-- start of Recorded data --
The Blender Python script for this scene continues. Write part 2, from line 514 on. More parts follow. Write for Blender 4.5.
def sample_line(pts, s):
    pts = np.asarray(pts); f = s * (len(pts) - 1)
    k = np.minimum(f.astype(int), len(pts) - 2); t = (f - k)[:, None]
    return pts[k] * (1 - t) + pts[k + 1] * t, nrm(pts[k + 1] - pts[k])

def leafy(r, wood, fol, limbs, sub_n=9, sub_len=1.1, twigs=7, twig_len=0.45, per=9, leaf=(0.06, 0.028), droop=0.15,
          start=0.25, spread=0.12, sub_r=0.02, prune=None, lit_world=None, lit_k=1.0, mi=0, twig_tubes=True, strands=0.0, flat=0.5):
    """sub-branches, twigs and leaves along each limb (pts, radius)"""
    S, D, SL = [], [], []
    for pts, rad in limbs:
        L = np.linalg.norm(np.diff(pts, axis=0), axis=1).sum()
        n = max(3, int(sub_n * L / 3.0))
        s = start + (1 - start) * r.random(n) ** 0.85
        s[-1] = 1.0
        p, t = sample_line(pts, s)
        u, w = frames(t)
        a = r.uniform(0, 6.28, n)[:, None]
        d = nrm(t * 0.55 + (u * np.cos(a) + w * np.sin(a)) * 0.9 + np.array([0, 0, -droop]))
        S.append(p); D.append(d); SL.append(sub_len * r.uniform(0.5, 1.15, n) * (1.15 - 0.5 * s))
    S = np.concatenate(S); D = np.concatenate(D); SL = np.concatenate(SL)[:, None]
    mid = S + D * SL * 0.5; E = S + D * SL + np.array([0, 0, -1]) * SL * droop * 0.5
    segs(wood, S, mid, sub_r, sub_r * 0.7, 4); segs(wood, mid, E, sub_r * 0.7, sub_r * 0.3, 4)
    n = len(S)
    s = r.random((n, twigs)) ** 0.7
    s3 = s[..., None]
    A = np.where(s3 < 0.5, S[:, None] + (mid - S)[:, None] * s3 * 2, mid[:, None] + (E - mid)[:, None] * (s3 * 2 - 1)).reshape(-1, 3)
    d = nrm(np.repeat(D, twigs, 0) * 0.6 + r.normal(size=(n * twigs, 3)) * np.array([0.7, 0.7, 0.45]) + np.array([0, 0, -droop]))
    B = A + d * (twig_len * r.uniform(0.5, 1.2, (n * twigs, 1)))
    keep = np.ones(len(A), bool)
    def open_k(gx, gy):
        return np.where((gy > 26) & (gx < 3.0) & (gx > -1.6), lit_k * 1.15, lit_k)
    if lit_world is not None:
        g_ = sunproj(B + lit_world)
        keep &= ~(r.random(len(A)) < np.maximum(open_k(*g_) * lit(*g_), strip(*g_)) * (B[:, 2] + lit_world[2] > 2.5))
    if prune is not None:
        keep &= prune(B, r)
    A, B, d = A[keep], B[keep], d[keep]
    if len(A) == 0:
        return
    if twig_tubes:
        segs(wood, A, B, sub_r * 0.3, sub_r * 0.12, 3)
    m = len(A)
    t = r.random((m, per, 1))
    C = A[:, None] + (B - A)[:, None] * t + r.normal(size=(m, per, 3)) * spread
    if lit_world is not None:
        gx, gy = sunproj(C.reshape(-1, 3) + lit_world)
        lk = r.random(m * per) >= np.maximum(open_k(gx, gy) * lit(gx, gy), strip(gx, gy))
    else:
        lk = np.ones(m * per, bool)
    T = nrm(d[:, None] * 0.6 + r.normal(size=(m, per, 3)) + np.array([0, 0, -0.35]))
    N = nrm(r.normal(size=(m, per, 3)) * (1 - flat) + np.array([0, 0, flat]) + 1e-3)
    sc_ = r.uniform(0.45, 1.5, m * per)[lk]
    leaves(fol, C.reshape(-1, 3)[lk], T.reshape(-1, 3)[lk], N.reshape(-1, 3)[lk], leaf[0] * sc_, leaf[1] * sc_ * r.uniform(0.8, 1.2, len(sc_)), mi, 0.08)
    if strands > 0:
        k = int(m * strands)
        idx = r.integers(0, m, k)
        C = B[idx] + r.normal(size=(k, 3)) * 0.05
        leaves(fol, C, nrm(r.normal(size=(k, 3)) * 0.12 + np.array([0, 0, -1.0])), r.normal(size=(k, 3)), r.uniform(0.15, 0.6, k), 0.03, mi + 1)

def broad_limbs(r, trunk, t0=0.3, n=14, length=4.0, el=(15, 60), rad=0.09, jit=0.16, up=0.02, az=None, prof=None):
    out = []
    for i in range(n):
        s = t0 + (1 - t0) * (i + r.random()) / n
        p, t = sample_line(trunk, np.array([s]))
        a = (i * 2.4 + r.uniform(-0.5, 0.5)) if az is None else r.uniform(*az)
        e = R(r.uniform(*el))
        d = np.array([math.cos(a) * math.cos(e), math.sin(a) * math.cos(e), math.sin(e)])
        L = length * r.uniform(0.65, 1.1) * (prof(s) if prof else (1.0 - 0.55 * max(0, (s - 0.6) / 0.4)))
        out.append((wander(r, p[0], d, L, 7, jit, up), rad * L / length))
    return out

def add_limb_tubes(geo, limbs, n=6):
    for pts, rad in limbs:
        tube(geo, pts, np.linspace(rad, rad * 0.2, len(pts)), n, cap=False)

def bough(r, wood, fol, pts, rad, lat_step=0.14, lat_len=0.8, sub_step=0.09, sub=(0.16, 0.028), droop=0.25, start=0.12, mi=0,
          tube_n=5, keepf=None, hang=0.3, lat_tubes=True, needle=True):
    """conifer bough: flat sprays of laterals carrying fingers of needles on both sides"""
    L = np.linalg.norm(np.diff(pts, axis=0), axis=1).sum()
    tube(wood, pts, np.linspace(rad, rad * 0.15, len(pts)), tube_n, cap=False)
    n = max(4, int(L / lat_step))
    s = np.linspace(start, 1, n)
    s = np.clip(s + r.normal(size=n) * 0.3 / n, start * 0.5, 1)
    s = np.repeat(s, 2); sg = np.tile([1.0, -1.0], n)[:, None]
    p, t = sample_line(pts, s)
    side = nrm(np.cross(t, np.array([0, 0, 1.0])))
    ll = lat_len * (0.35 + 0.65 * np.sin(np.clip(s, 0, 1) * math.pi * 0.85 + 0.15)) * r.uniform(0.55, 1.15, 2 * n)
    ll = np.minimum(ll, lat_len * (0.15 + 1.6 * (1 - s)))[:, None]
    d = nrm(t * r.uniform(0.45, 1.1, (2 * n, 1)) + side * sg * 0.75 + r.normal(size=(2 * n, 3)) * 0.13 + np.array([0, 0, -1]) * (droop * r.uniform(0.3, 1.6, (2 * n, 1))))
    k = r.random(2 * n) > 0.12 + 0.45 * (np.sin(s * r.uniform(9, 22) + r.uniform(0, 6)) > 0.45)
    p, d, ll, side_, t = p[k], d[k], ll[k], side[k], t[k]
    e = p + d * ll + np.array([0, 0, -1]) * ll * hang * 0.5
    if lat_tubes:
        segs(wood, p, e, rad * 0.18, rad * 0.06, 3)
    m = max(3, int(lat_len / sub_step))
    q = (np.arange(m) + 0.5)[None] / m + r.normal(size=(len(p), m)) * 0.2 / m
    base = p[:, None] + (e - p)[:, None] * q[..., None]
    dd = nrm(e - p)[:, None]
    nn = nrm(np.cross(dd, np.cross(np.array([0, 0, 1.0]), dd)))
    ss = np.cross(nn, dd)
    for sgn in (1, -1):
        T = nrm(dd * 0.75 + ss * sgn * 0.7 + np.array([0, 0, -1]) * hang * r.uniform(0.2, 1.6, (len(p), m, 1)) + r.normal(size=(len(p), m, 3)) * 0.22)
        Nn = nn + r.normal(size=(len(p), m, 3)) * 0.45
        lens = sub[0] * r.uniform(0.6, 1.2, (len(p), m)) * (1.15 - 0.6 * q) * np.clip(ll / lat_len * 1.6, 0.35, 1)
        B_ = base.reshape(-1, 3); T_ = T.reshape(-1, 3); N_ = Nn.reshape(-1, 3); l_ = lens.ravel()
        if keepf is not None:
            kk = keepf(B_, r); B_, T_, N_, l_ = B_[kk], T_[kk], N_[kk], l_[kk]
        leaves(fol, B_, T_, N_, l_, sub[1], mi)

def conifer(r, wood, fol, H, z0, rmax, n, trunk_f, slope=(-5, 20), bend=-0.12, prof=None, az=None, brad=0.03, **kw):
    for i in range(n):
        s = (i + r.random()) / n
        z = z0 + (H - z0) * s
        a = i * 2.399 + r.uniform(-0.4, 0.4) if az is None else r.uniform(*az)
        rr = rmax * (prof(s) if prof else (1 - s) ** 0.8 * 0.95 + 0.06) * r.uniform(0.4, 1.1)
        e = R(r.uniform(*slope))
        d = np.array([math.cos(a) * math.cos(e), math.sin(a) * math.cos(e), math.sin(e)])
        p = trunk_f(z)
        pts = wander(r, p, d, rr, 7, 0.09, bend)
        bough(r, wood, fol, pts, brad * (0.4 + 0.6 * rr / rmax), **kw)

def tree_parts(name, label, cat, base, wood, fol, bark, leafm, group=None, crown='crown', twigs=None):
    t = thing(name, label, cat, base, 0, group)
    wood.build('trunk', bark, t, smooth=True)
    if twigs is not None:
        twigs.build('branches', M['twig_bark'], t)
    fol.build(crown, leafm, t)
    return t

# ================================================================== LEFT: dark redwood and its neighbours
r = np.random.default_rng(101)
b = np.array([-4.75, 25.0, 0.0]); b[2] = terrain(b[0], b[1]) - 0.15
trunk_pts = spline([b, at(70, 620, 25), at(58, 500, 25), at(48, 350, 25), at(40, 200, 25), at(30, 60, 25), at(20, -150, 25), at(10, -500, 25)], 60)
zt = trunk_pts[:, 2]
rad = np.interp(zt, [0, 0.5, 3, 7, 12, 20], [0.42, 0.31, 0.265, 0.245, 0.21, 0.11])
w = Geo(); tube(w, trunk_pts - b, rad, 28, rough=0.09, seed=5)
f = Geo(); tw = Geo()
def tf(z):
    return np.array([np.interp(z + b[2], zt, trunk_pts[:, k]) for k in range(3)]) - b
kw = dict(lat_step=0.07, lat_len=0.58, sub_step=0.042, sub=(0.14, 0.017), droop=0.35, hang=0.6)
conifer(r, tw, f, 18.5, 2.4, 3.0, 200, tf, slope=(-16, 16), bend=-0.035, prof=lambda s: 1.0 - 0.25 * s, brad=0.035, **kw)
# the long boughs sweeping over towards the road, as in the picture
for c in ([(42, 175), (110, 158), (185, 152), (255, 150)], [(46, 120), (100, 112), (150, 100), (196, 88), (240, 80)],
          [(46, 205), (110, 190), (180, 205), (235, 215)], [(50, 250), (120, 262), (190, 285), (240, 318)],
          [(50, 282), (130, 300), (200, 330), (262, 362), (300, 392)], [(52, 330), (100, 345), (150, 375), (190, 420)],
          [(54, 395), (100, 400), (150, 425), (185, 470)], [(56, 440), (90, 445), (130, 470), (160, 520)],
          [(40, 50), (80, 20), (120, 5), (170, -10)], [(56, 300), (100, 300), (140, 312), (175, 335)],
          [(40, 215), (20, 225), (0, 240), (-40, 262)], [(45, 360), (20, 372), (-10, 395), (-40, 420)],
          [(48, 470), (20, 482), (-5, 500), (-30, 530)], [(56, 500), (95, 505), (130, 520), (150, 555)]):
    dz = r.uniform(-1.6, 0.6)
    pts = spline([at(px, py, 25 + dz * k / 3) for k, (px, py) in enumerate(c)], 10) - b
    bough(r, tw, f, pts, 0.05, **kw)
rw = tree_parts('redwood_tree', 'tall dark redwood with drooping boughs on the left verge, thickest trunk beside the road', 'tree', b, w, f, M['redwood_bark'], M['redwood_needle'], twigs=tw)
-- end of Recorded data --
## [Exercise details]
Without changing anything, quote the lines from the top of the data to the line that contains "return pts[k] *", including that line.

## [Written answer]
The Blender Python script for this scene continues. Write part 2, from line 514 on. More parts follow. Write for Blender 4.5.
def sample_line(pts, s):
    pts = np.asarray(pts); f = s * (len(pts) - 1)
    k = np.minimum(f.astype(int), len(pts) - 2); t = (f - k)[:, None]
    return pts[k] * (1 - t) + pts[k + 1] * t, nrm(pts[k + 1] - pts[k])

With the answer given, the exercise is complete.